La lluvia de La Habana no es igual a otras lluvias, pues nos trae el recuerdo de lo que nunca sucedió. Una conversación de sobremesa, por ejemplo, con Aquiles Nazoa, Gastón Baquero y Nicolás Guillén. O el añorado viaje a Egipto. O un encendido debate beisbolero con el mismísimo Cyrano de Bergerac. O tantas añoranzas de un hombre solitario que camina por la calle 8 del Vedado, hasta que un busto de Martí le anuncia que en la acera de enfrente está la puerta del Indio Naborí.

Tráele una ropa seca y un buen trago.

Ese fue casi el saludo del poeta. En seguida las manos maternales de Eloína cobijaron en un sobre la camisa mojada, me regalaron una copa de Havana Club y dejaron caer sobre mis hombros un pullover del Indio.

“El Indio y Eloína ahuyentaban el catarro con su doble vacuna de bondad…”.

Era, a primera vista, una pieza cualquiera de vestir: franela blanca con un logotipo sobre el corazón y, junto a los pulmones, la consigna del último congreso sindical. Tal vez en la alacena de los Orta ningún otro habitante llamara menos la atención.

Hablamos, como siempre, de Santa Clara (mi pueblo), de la poesía cubana, de mi pequeño Ismael… El Indio y Eloína ahuyentaban el catarro con su doble vacuna de bondad; mientras, aquella tela se adhería a mi cuerpo como el escudo espartano que mostraban de vuelta los soldados victoriosos.
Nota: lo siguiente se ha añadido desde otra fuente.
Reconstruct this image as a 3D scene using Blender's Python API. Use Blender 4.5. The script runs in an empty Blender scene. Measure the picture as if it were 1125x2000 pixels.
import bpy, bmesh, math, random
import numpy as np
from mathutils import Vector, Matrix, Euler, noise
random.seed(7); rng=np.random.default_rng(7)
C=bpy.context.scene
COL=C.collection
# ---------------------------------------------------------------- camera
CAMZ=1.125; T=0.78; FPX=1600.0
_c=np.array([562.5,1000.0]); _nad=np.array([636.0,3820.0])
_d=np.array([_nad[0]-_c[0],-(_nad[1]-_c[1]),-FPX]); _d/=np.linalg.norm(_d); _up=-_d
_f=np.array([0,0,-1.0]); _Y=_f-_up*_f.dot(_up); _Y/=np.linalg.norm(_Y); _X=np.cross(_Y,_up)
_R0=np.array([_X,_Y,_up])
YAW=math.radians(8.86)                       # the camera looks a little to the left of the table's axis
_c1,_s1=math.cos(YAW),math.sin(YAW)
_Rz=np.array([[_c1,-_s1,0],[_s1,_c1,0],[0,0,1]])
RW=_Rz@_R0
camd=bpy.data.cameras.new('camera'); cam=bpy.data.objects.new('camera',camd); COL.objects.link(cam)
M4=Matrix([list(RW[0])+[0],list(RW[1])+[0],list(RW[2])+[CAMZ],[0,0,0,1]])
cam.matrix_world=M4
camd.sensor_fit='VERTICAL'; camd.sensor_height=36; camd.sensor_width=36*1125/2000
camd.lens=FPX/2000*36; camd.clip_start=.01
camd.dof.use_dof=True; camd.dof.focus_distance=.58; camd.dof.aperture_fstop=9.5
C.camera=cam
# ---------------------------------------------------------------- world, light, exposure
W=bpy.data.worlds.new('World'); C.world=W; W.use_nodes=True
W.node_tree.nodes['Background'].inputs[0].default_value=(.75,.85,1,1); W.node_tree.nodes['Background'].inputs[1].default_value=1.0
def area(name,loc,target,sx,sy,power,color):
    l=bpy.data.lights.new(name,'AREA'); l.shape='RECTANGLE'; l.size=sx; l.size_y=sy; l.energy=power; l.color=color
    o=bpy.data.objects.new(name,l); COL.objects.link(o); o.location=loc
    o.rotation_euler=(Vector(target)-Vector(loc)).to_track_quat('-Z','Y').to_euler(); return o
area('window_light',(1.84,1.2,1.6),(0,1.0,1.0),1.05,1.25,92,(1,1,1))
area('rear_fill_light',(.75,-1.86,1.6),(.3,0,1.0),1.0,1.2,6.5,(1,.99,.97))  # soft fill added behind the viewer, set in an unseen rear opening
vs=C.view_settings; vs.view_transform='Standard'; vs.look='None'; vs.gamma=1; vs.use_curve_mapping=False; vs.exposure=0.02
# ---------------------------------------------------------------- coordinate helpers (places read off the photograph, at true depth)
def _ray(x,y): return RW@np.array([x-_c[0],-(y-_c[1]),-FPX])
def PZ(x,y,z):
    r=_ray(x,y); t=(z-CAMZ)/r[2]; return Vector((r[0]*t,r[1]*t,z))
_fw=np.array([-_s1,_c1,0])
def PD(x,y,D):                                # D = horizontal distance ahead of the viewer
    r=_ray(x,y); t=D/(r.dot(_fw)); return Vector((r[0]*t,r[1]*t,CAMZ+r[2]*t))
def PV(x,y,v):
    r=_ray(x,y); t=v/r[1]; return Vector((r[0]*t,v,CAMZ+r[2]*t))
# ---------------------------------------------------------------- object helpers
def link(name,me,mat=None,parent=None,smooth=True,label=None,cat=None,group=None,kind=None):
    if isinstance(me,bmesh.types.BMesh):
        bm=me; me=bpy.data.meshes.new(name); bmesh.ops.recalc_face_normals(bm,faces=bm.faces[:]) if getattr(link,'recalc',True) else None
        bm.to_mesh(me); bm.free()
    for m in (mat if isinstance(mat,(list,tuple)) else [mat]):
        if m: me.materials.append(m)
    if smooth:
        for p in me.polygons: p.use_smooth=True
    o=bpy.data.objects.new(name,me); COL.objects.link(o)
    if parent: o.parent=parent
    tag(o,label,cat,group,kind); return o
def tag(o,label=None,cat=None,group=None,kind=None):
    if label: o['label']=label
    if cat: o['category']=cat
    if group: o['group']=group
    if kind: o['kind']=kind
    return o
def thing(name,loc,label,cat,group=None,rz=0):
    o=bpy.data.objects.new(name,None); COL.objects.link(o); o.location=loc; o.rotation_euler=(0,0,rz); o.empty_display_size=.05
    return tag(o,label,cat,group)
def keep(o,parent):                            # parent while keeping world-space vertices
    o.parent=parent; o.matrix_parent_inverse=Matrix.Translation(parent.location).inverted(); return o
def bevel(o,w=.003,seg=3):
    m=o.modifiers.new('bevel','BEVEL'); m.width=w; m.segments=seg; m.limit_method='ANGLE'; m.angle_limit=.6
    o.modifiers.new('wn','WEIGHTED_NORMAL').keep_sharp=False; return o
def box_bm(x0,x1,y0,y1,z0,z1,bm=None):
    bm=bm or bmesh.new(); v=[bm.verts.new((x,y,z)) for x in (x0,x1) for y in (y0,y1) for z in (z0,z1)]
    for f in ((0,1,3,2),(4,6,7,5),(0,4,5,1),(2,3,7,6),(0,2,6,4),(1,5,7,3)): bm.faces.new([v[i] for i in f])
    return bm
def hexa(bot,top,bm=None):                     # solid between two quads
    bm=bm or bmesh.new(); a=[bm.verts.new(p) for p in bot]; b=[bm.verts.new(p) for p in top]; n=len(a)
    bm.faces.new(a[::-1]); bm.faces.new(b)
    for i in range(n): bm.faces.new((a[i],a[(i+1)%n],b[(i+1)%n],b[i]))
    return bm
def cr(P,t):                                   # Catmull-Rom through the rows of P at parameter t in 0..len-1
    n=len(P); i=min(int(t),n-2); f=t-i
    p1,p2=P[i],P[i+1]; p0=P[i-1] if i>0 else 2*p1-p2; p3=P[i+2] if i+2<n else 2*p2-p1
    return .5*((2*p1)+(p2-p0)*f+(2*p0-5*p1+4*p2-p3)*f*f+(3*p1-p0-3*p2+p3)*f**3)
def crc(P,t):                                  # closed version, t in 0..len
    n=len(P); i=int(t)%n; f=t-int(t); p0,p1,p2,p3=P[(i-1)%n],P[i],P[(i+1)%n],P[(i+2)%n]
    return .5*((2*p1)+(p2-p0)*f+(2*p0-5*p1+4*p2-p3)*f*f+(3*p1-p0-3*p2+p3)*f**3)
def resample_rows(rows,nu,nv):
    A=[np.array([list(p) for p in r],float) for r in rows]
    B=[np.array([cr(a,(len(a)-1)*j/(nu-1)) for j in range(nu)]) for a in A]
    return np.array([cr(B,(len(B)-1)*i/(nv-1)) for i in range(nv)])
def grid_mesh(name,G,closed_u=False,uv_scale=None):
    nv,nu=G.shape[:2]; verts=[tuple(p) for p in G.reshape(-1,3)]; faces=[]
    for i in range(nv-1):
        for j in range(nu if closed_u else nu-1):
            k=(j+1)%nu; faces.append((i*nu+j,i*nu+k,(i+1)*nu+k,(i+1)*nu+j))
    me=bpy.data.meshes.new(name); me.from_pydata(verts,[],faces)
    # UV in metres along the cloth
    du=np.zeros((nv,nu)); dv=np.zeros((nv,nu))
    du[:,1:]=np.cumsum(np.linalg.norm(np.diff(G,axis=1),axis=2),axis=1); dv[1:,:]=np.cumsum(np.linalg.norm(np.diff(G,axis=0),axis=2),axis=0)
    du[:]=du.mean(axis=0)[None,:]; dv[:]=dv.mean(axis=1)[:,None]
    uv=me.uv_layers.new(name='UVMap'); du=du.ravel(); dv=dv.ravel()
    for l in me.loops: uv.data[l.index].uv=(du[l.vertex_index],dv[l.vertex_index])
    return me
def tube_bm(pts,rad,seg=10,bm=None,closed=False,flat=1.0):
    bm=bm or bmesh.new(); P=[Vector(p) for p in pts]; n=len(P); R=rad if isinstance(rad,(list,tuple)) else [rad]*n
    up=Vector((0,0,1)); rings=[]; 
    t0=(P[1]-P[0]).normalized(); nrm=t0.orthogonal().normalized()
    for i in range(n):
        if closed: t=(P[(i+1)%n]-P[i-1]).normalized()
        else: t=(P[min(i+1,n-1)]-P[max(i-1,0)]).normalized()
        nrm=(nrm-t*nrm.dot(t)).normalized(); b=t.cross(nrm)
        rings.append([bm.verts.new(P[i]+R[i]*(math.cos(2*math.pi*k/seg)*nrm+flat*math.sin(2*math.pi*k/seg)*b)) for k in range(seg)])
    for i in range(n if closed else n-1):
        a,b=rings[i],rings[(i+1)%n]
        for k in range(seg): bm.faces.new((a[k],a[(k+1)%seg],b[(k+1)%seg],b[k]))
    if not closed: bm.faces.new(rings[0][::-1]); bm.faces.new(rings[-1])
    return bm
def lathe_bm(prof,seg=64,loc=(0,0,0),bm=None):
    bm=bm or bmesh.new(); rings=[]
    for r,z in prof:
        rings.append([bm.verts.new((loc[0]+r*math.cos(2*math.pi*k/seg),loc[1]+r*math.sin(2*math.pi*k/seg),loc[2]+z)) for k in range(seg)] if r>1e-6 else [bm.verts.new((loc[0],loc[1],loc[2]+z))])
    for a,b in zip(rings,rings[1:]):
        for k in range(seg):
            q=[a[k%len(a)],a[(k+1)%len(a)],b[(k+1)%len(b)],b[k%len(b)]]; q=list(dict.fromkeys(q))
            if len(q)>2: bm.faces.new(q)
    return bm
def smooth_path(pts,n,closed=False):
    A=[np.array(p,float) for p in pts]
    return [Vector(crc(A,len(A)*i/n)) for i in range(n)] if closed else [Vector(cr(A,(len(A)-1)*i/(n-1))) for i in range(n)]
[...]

Se suponía que lo devolviera en la visita siguiente. Pero, para decirlo con las palabras más difíciles: me lo robé.

Imagino que todos los ladrones se armen de un argumento, alguna excusa, al menos de una mínima justificación. Yo solo puedo alegar en mi defensa que aquella posesión jamás me pareció un vulgar objeto, porque, ¿cuántos poemas sudó Jesús Orta sobre aquella coraza de franela?, ¿cuántos abrazos del pueblo?, ¿cuánto cariño de sus hijos?, ¿cuánta luz de la Patria se impregnó allí?

¿Fetichismo? ¿Egoísmo? Decidí izar esa bandera en mi museo personal. Quise guardar aquel retazo de un hombre que, cuando andaba por los quince años, asistió a su primera controversia en público con su ropita menos miserable y los zapatos menos femeninos de la hermana. Allí, las burlas de su contrincante se clavaban directamente en la camisa pobre de Jesús, quien ripostó:

Viste tú seda y encaje / y dril cien y casimir, / que a mí me gusta vestir / la etiqueta del lenguaje. // De mi calzado y mi traje / te burlas, porque no has visto / que más pobre murió Cristo / con un clavo en cada palma. / ¿Acaso me viste el alma / para saber cómo visto?

“…porque, ¿cuántos poemas sudó Jesús Orta sobre aquella coraza de franela?, ¿cuántos abrazos del pueblo?, ¿cuánto cariño de sus hijos?, ¿cuánta luz de la Patria se impregnó allí?”.

Han llovido los años. Regresé varias veces al palacete de la calle 8, sin que jamás me recordaran que tuviera con ellos ninguna deuda material.

Ahora no sé cuándo me atreva a volver a llamar a aquella puerta, a sentarme de nuevo en los sillones donde el maestro se sentaba, a atisbar otra vez por la ventana el rostro silencioso de Martí.

En mi pueblo, definitivamente, la lluvia no es igual. No trae, como las gotas de La Habana, el recuerdo de lo que nunca sucedió. En esta agua no descubro más que el inventario de tantas cosas que aún quedan por hacer. Pero camino resignado bajo ella. Sin escudo espartano, recibo cada estocada como un recordatorio, como un castigo, como un exorcismo. Y, cuando llego a casa, antes de ir a secarme, husmeo en el armario hasta encontrar, con culpa y con nostalgia, el pullover raído que, una tarde de lluvia, le robé a El Indio Naborí.